Location-based shopping app Retale will now offer advertisers a warranty: foot traffic or your money back – at least in the form of a media makegood.
As of Tuesday, Retale will start doling out performance guarantees against its ability to drive in-store traffic within specific time parameters.
“We don’t talk to anybody anymore that doesn’t say they need to understand the connection between digital environments and what those environments actually do for in-store traffic,” said Retale EVP Nels Stromborg.
Guarantees of this nature are gaining in popularity as marketers demand more transparency into actual campaign performance.
Mobile location ad network xAd introduced a performance metric for foot traffic in mid-March that allows advertisers to buy media against in-store visits, rather than clicks.
But Retale is the first mobile publisher to offer a foot traffic guarantee.
The app has run close to 100 tests over the last two years on a monthly basis with almost every retailer on its platform, including JCPenney, Rite Aid and Meijer.
“Marketers are desperately trying to get away from clickthrough rates,” Stromborg said. “Devices are being used to make critical shopping decisions, and we’re ready to stick our necks out to prove it.”
Launched in 2013 by Bonial, German publisher Axel Springer’s digital ad unit, Retale digitizes and aggregates offline circulars, flyers, coupons and catalogs. The app’s retailer partners have an aggregate physical footprint of almost 1.5 million store locations around the world.
When US users download the app – Retale claims 10 million downloads and between 4 and 5 million monthly actives – they’re required to select their favorite retailers, the ones whose content they’re interested in seeing, from a list of roughly 200.
For now, the guarantee only applies to Retale’s US retailer partners, although the app will explore expanding it to Retale’s global footprint of roughly 5,200 retail partners and 26 million users worldwide.

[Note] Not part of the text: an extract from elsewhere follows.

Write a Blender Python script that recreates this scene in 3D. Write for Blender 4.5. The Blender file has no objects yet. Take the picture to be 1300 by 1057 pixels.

Retale has found that when a user accesses content through the app, that means the person will likely walk into a store within the next two to three days, since hunting for coupons takes place quite low in the funnel.
In the past, Retale only charged its retailers on a CPE basis when users actually engaged with its content. The in-store visit guarantee takes that a step further.
When an app user looks at certain content in the app and then triggers a desired geofence within a particular timeframe, Retale can claim credit for helping drive the action.
Like xAd, Retale is partnering with location analytics company Placed for third-party verification and attribution.
In the process of testing its ability to drive foot traffic over the last couple of years, Retale has learned a number of key lessons, Stromborg said, including the fact that results vary significantly – often by three or four times – based on the frequency of purchase.
The lift in foot traffic for a furniture retailer, for example, is going to be far less than what you’d see for a grocery store, where consumers are likely to shop on a weekly basis.
There are also a few kinks to iron out. At least for now, size matters.
“We do run into some trouble if we’re looking at a 10-chain grocery store vs. a large national retailer,” Stromborg said. “It can be difficult to get the scale needed to show measurable, statistically relevant results.”